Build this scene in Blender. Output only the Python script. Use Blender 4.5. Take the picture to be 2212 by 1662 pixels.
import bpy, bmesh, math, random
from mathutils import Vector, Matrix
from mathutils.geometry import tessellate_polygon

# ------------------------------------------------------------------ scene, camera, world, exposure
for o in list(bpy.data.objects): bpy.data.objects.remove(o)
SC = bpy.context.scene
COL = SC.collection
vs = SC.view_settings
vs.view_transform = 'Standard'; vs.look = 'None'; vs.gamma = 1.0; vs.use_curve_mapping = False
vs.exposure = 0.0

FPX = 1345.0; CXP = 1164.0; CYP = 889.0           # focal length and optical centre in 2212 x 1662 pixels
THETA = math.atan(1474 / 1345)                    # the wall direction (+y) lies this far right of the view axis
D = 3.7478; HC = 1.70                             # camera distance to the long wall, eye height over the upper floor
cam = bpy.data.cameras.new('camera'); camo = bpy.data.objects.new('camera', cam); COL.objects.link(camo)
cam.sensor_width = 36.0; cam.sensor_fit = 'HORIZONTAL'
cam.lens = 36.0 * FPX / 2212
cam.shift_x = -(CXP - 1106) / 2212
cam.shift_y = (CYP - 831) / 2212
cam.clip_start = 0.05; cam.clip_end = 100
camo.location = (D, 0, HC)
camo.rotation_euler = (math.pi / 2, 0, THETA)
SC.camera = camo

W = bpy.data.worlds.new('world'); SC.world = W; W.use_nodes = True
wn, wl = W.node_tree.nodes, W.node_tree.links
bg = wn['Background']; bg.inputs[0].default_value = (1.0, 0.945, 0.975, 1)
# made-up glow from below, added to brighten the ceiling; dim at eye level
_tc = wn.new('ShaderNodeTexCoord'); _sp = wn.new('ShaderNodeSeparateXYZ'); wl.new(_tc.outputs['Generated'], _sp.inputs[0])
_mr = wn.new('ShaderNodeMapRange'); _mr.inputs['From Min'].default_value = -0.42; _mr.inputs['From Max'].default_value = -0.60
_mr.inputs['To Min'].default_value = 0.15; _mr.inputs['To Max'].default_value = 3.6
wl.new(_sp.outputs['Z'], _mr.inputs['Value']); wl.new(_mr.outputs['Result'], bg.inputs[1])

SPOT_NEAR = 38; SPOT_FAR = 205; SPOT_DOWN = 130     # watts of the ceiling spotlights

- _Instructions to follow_
Print, unaltered, every line from the beginning of the material down to the line with "SC.camera = camo".

- _Completed task_
Build this scene in Blender. Output only the Python script. Use Blender 4.5. Take the picture to be 2212 by 1662 pixels.
import bpy, bmesh, math, random
from mathutils import Vector, Matrix
from mathutils.geometry import tessellate_polygon

# ------------------------------------------------------------------ scene, camera, world, exposure
for o in list(bpy.data.objects): bpy.data.objects.remove(o)
SC = bpy.context.scene
COL = SC.collection
vs = SC.view_settings
vs.view_transform = 'Standard'; vs.look = 'None'; vs.gamma = 1.0; vs.use_curve_mapping = False
vs.exposure = 0.0

FPX = 1345.0; CXP = 1164.0; CYP = 889.0           # focal length and optical centre in 2212 x 1662 pixels
THETA = math.atan(1474 / 1345)                    # the wall direction (+y) lies this far right of the view axis
D = 3.7478; HC = 1.70                             # camera distance to the long wall, eye height over the upper floor
cam = bpy.data.cameras.new('camera'); camo = bpy.data.objects.new('camera', cam); COL.objects.link(camo)
cam.sensor_width = 36.0; cam.sensor_fit = 'HORIZONTAL'
cam.lens = 36.0 * FPX / 2212
cam.shift_x = -(CXP - 1106) / 2212
cam.shift_y = (CYP - 831) / 2212
cam.clip_start = 0.05; cam.clip_end = 100
camo.location = (D, 0, HC)
camo.rotation_euler = (math.pi / 2, 0, THETA)
SC.camera = camo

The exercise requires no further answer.